Read Also: Buffet’s Investment in Uber

Rather than getting too caught up in the web of price movement, Buffett says investors should think of buying into a company that makes a great product, with a strong competitive advantage, and can provide investors with consistent returns over the long-term.

“Whenever Charlie and I buy common stocks for Berkshire’s insurance companies… we approach the transaction as if we were buying into private business,” he wrote in his 1987 letter, “We look at the economic prospects of the business, the people in charge of running it, and the price we must pay. We do not have in mind any time or price for sale.”

Ignore short-term movements in stock prices

For many stock investors, price is everything and the maxim is buy low, sell high Buffett disagrees completely with this approach. And with Berkshire’s portfolio, he is adamant that the price of a stock is one of the least important factors to consider when deciding whether to buy or sell shares in a particular company.

The company’s operations and underlying value are the only things that matter, to Buffett. That’s because the price of a stock, on any given day, is mostly dictated by the forces of demand and supply.

For Buffett, investors succeed when they can ignore these forces and his up-and-down emotional states. Instead, they look at whether the companies that they are invested in are profitable, returning dividends to investors, maintaining high product quality, and so on. Eventually, Buffett says, the market will catch up and reward those companies.

Be fearful when others are greedy, and greedy when others are fearful

During a market downturn, Buffett believes that savvy investors should continue looking at the fundamental value of companies, seeking companies that can sustain their competitive advantage for a long time, and investing with an owner’s mentality.

If investors can do that, they will naturally tend to go in the opposite direction of the crowd to “be fearful when others are greedy and greedy only when others are fearful,” as he wrote in 2004.

His reasoning is simple when others are fearful, prices go down, but prices are only likely to remain low in the short term. In the long term, Buffett is bullish on any business that creates great products, has great management, and offers great competitive advantages.

For example, piling cash into distressed American companies like General Electric, Goldman Sachs, and Bank of America during 2008 financial crisis, Buffett reportedly made $10bn by 2013.

Don’t invest in businesses that are too complex to fully understand

Relying on his “circle of competence” belief, Buffett advice that investors “never invest in a business you cannot understand.”

In other words, don’t choose businesses requiring knowledge outside your circle of competence, at least not until you have acquired sufficient knowledge to do so.

Buffett lumps factors affecting a business into categories: the knowable, the unknowable, the important and the unimportant.

If you don’t have sufficient knowledge about a company, it becomes harder to hold long-term investments and predict what the company (and its industry) will look like a few years down the line.

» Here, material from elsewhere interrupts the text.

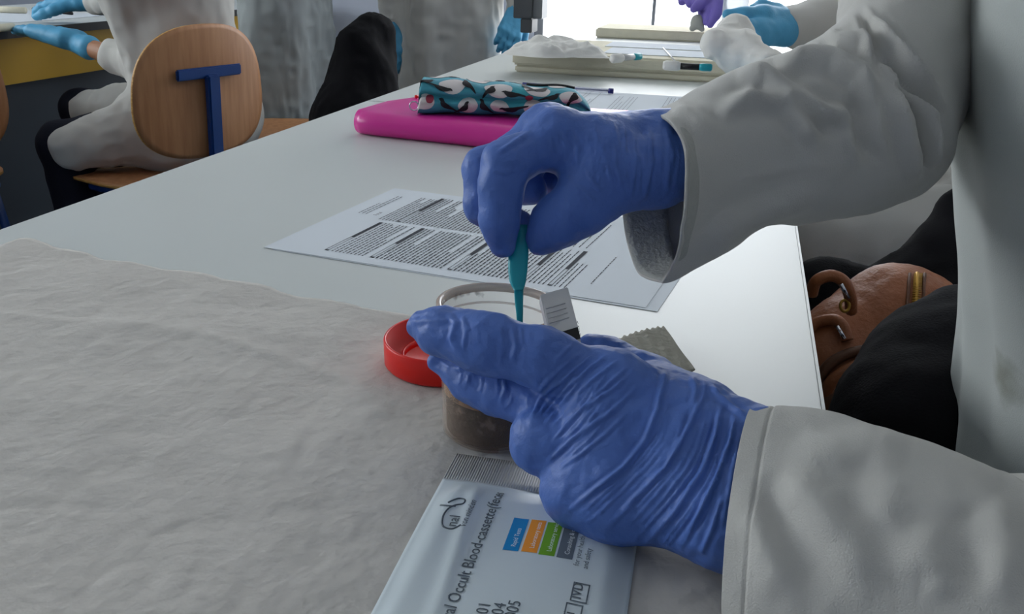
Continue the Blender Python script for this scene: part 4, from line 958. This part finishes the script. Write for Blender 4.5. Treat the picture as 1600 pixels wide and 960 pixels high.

Stock option as executive compensation

Buffett has several issues with the practice of CEOs granting themselves stock options as compensation.

There’s the problem of dilution as this increases the number of shares of a company, diluting the existing pool of shareholders and reducing the value of shareholders’ current holdings, Buffett’s beliefs that managers should work to increase the value of his share of the company.

Then there’s the corporate malfeasance possible when executives with a better understanding of their company’s value (or lack thereof) can leverage their options into undeserved wealth.